— start Collected material —
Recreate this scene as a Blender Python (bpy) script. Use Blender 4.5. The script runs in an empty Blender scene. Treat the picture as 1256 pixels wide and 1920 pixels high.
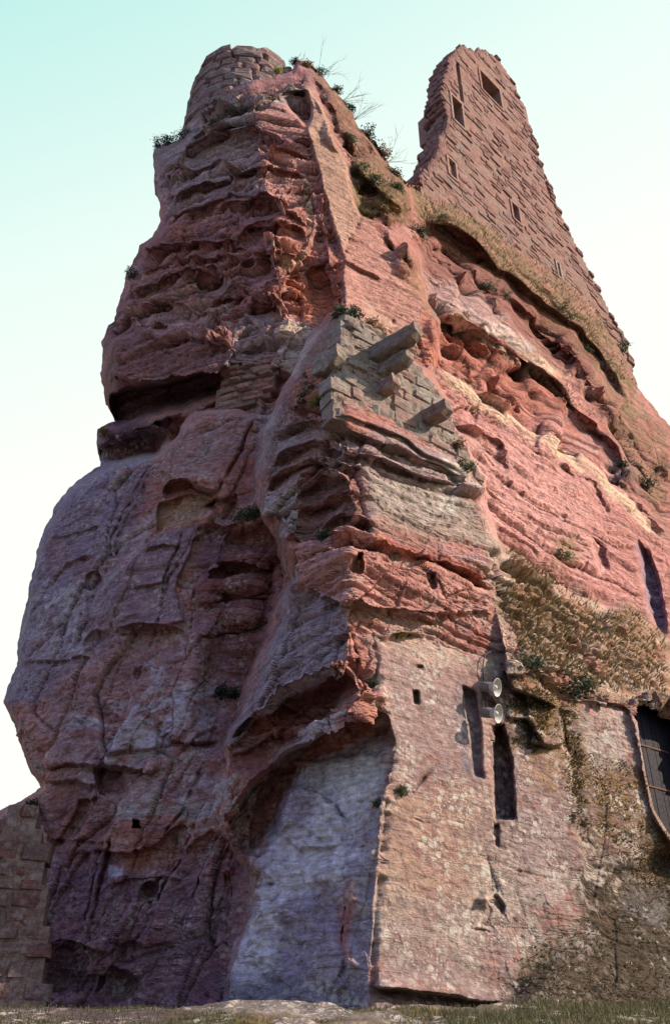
import bpy, bmesh, math, random
import numpy as np
from mathutils import Vector, Matrix

# ------------------------------------------------------------------ camera, sky, sun, exposure
FPX, PITCH, CX, CY = 1700.0, math.radians(33.6), 628.0, 960.0
SC = bpy.context.scene
COL = SC.collection
cam = bpy.data.objects.new('camera', bpy.data.cameras.new('camera'))
COL.objects.link(cam)
cam.data.sensor_fit = 'VERTICAL'; cam.data.sensor_height = 36.0; cam.data.lens = 36.0 * FPX / 1920.0
cam.data.clip_end = 3000
cam.location = (0, 0, 0); cam.rotation_euler = (math.pi / 2 + PITCH, 0, 0)
SC.camera = cam

SUN_EL, SUN_AZ = math.radians(33), math.radians(97)      # azimuth clockwise from +Y
SDIR = Vector((math.sin(SUN_AZ) * math.cos(SUN_EL), math.cos(SUN_AZ) * math.cos(SUN_EL), math.sin(SUN_EL)))
sun = bpy.data.objects.new('sun', bpy.data.lights.new('sun', 'SUN'))
COL.objects.link(sun)
sun.data.energy = 5.0; sun.data.angle = math.radians(0.6); sun.data.color = (1.0, 0.80, 0.62)
sun.rotation_euler = SDIR.to_track_quat('Z', 'Y').to_euler()

W = bpy.data.worlds.new('World'); SC.world = W; W.use_nodes = True
nt = W.node_tree; nt.nodes.clear()
def N(tree, kind, **kw):
    n = tree.nodes.new(kind)
    for k, v in kw.items():
        if k in n.inputs: n.inputs[k].default_value = v
        else: setattr(n, k, v)
    return n
sky = N(nt, 'ShaderNodeTexSky', sky_type='NISHITA'); sky.sun_disc = False
sky.sun_elevation = SUN_EL; sky.sun_rotation = SUN_AZ; sky.air_density = 1.4; sky.dust_density = 2.5; sky.ozone_density = 1.2
# thin high haze: a pale veil, cream low down and towards the sun, sea green high up; blue-violet out of view, tuned as fill for shaded faces
tc = N(nt, 'ShaderNodeTexCoord')
sep = N(nt, 'ShaderNodeSeparateXYZ'); nt.links.new(tc.outputs['Generated'], sep.inputs[0])
dot = N(nt, 'ShaderNodeVectorMath', operation='DOT_PRODUCT'); nt.links.new(tc.outputs['Generated'], dot.inputs[0])
dot.inputs[1].default_value = (0.35, 0.50, -0.80)
mr = N(nt, 'ShaderNodeMapRange'); mr.inputs[1].default_value = -1.0; mr.inputs[2].default_value = 0.15
nt.links.new(dot.outputs['Value'], mr.inputs[0])
ramp = N(nt, 'ShaderNodeValToRGB')
e = ramp.color_ramp.elements
e[0].position = 0.0; e[0].color = (0.22, 0.18, 0.52, 1)
e[1].position = 1.0; e[1].color = (0.76, 0.75, 0.68, 1)
for p, c in ((0.22, (0.26, 0.33, 0.58, 1)), (0.37, (0.40, 0.64, 0.60, 1)), (0.55, (0.61, 0.725, 0.67, 1)), (0.72, (0.725, 0.75, 0.685, 1))):
    q = e.new(p); q.color = c
nt.links.new(mr.outputs[0], ramp.inputs[0])
mulS = N(nt, 'ShaderNodeMix', data_type='RGBA', blend_type='MIX')
sk = N(nt, 'ShaderNodeVectorMath', operation='SCALE'); sk.inputs['Scale'].default_value = 0.10
nt.links.new(sky.outputs[0], sk.inputs[0])
mulS.inputs[0].default_value = 0.92
nt.links.new(sk.outputs[0], mulS.inputs[6]); nt.links.new(ramp.outputs[0], mulS.inputs[7])
bg = N(nt, 'ShaderNodeBackground'); bg.inputs[1].default_value = 1.0
nt.links.new(mulS.outputs[2], bg.inputs[0])
wo = N(nt, 'ShaderNodeOutputWorld'); nt.links.new(bg.outputs[0], wo.inputs[0])

SC.view_settings.view_transform = 'Standard'; SC.view_settings.look = 'None'
SC.view_settings.exposure = 0.56; SC.view_settings.gamma = 1.0; SC.view_settings.use_curve_mapping = False
SC.render.engine = 'CYCLES'
SC.cycles.max_bounces = 4; SC.cycles.diffuse_bounces = 3; SC.cycles.use_denoising = True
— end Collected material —
§ **Challenge**: Pictures stay out. Print the data exactly, from its first line through the line containing "sun.rotation_euler = SDIR.to_track_quat('Z', 'Y').to_euler()".

§ **The response**:
Recreate this scene as a Blender Python (bpy) script. Use Blender 4.5. The script runs in an empty Blender scene. Treat the picture as 1256 pixels wide and 1920 pixels high.
import bpy, bmesh, math, random
import numpy as np
from mathutils import Vector, Matrix

# ------------------------------------------------------------------ camera, sky, sun, exposure
FPX, PITCH, CX, CY = 1700.0, math.radians(33.6), 628.0, 960.0
SC = bpy.context.scene
COL = SC.collection
cam = bpy.data.objects.new('camera', bpy.data.cameras.new('camera'))
COL.objects.link(cam)
cam.data.sensor_fit = 'VERTICAL'; cam.data.sensor_height = 36.0; cam.data.lens = 36.0 * FPX / 1920.0
cam.data.clip_end = 3000
cam.location = (0, 0, 0); cam.rotation_euler = (math.pi / 2 + PITCH, 0, 0)
SC.camera = cam

SUN_EL, SUN_AZ = math.radians(33), math.radians(97)      # azimuth clockwise from +Y
SDIR = Vector((math.sin(SUN_AZ) * math.cos(SUN_EL), math.cos(SUN_AZ) * math.cos(SUN_EL), math.sin(SUN_EL)))
sun = bpy.data.objects.new('sun', bpy.data.lights.new('sun', 'SUN'))
COL.objects.link(sun)
sun.data.energy = 5.0; sun.data.angle = math.radians(0.6); sun.data.color = (1.0, 0.80, 0.62)
sun.rotation_euler = SDIR.to_track_quat('Z', 'Y').to_euler()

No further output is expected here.